## THE PROBLEM
Repeat the material exactly, leaving nothing out.

## begin DATA LINES

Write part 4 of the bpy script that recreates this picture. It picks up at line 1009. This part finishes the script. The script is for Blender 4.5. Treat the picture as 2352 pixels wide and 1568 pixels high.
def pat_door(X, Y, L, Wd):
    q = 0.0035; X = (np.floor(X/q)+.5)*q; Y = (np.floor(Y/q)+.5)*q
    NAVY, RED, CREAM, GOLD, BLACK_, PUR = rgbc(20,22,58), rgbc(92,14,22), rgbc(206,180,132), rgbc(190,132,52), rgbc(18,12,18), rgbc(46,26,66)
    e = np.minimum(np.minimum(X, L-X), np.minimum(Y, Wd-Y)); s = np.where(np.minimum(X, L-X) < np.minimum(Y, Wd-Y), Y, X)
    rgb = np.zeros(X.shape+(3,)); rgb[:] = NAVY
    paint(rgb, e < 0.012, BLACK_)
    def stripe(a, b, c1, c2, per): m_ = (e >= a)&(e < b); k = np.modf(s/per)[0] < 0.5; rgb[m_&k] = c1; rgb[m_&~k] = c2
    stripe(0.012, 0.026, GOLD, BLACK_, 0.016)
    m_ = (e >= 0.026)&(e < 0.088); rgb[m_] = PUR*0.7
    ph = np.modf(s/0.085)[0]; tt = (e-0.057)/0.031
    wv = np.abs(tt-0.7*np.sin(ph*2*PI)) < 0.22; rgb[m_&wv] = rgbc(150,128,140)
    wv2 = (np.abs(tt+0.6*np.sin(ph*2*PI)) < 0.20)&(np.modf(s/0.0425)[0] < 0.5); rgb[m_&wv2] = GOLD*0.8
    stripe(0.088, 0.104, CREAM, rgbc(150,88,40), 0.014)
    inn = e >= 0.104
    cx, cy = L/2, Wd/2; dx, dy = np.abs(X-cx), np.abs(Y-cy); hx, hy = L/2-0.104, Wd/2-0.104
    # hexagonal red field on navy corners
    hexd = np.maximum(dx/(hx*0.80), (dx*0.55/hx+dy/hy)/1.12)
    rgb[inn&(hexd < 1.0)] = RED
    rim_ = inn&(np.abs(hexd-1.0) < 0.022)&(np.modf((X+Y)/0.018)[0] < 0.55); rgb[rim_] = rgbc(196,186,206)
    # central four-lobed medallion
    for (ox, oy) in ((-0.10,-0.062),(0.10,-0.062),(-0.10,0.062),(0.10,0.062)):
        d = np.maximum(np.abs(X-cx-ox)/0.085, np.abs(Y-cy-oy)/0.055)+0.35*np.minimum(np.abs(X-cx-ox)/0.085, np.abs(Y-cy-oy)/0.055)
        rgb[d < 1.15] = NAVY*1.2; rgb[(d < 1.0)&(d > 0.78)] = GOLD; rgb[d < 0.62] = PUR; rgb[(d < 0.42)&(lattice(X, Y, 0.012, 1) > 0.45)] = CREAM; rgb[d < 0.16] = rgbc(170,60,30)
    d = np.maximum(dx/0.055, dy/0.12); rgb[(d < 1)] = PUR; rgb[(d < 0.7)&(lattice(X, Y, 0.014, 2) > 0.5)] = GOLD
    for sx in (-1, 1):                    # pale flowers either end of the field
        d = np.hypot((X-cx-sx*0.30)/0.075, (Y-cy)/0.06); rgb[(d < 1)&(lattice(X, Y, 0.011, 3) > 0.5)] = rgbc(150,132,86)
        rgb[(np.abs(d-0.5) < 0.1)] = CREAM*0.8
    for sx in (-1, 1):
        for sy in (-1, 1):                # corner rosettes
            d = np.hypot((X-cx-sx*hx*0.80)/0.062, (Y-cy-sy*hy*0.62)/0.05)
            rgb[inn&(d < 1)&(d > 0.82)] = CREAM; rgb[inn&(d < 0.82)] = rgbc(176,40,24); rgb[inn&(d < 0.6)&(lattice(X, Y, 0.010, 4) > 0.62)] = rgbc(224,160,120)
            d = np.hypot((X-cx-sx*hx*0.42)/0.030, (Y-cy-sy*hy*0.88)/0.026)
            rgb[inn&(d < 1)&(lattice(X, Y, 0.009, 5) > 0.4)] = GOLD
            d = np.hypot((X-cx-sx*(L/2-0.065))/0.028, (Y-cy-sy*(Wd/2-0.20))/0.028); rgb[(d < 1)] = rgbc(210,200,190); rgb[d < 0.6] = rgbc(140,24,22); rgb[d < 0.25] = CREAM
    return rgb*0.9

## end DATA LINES

## COMPLETED EXERCISE
Write part 4 of the bpy script that recreates this picture. It picks up at line 1009. This part finishes the script. The script is for Blender 4.5. Treat the picture as 2352 pixels wide and 1568 pixels high.
def pat_door(X, Y, L, Wd):
    q = 0.0035; X = (np.floor(X/q)+.5)*q; Y = (np.floor(Y/q)+.5)*q
    NAVY, RED, CREAM, GOLD, BLACK_, PUR = rgbc(20,22,58), rgbc(92,14,22), rgbc(206,180,132), rgbc(190,132,52), rgbc(18,12,18), rgbc(46,26,66)
    e = np.minimum(np.minimum(X, L-X), np.minimum(Y, Wd-Y)); s = np.where(np.minimum(X, L-X) < np.minimum(Y, Wd-Y), Y, X)
    rgb = np.zeros(X.shape+(3,)); rgb[:] = NAVY
    paint(rgb, e < 0.012, BLACK_)
    def stripe(a, b, c1, c2, per): m_ = (e >= a)&(e < b); k = np.modf(s/per)[0] < 0.5; rgb[m_&k] = c1; rgb[m_&~k] = c2
    stripe(0.012, 0.026, GOLD, BLACK_, 0.016)
    m_ = (e >= 0.026)&(e < 0.088); rgb[m_] = PUR*0.7
    ph = np.modf(s/0.085)[0]; tt = (e-0.057)/0.031
    wv = np.abs(tt-0.7*np.sin(ph*2*PI)) < 0.22; rgb[m_&wv] = rgbc(150,128,140)
    wv2 = (np.abs(tt+0.6*np.sin(ph*2*PI)) < 0.20)&(np.modf(s/0.0425)[0] < 0.5); rgb[m_&wv2] = GOLD*0.8
    stripe(0.088, 0.104, CREAM, rgbc(150,88,40), 0.014)
    inn = e >= 0.104
    cx, cy = L/2, Wd/2; dx, dy = np.abs(X-cx), np.abs(Y-cy); hx, hy = L/2-0.104, Wd/2-0.104
    # hexagonal red field on navy corners
    hexd = np.maximum(dx/(hx*0.80), (dx*0.55/hx+dy/hy)/1.12)
    rgb[inn&(hexd < 1.0)] = RED
    rim_ = inn&(np.abs(hexd-1.0) < 0.022)&(np.modf((X+Y)/0.018)[0] < 0.55); rgb[rim_] = rgbc(196,186,206)
    # central four-lobed medallion
    for (ox, oy) in ((-0.10,-0.062),(0.10,-0.062),(-0.10,0.062),(0.10,0.062)):
        d = np.maximum(np.abs(X-cx-ox)/0.085, np.abs(Y-cy-oy)/0.055)+0.35*np.minimum(np.abs(X-cx-ox)/0.085, np.abs(Y-cy-oy)/0.055)
        rgb[d < 1.15] = NAVY*1.2; rgb[(d < 1.0)&(d > 0.78)] = GOLD; rgb[d < 0.62] = PUR; rgb[(d < 0.42)&(lattice(X, Y, 0.012, 1) > 0.45)] = CREAM; rgb[d < 0.16] = rgbc(170,60,30)
    d = np.maximum(dx/0.055, dy/0.12); rgb[(d < 1)] = PUR; rgb[(d < 0.7)&(lattice(X, Y, 0.014, 2) > 0.5)] = GOLD
    for sx in (-1, 1):                    # pale flowers either end of the field
        d = np.hypot((X-cx-sx*0.30)/0.075, (Y-cy)/0.06); rgb[(d < 1)&(lattice(X, Y, 0.011, 3) > 0.5)] = rgbc(150,132,86)
        rgb[(np.abs(d-0.5) < 0.1)] = CREAM*0.8
    for sx in (-1, 1):
        for sy in (-1, 1):                # corner rosettes
            d = np.hypot((X-cx-sx*hx*0.80)/0.062, (Y-cy-sy*hy*0.62)/0.05)
            rgb[inn&(d < 1)&(d > 0.82)] = CREAM; rgb[inn&(d < 0.82)] = rgbc(176,40,24); rgb[inn&(d < 0.6)&(lattice(X, Y, 0.010, 4) > 0.62)] = rgbc(224,160,120)
            d = np.hypot((X-cx-sx*hx*0.42)/0.030, (Y-cy-sy*hy*0.88)/0.026)
            rgb[inn&(d < 1)&(lattice(X, Y, 0.009, 5) > 0.4)] = GOLD
            d = np.hypot((X-cx-sx*(L/2-0.065))/0.028, (Y-cy-sy*(Wd/2-0.20))/0.028); rgb[(d < 1)] = rgbc(210,200,190); rgb[d < 0.6] = rgbc(140,24,22); rgb[d < 0.25] = CREAM
    return rgb*0.9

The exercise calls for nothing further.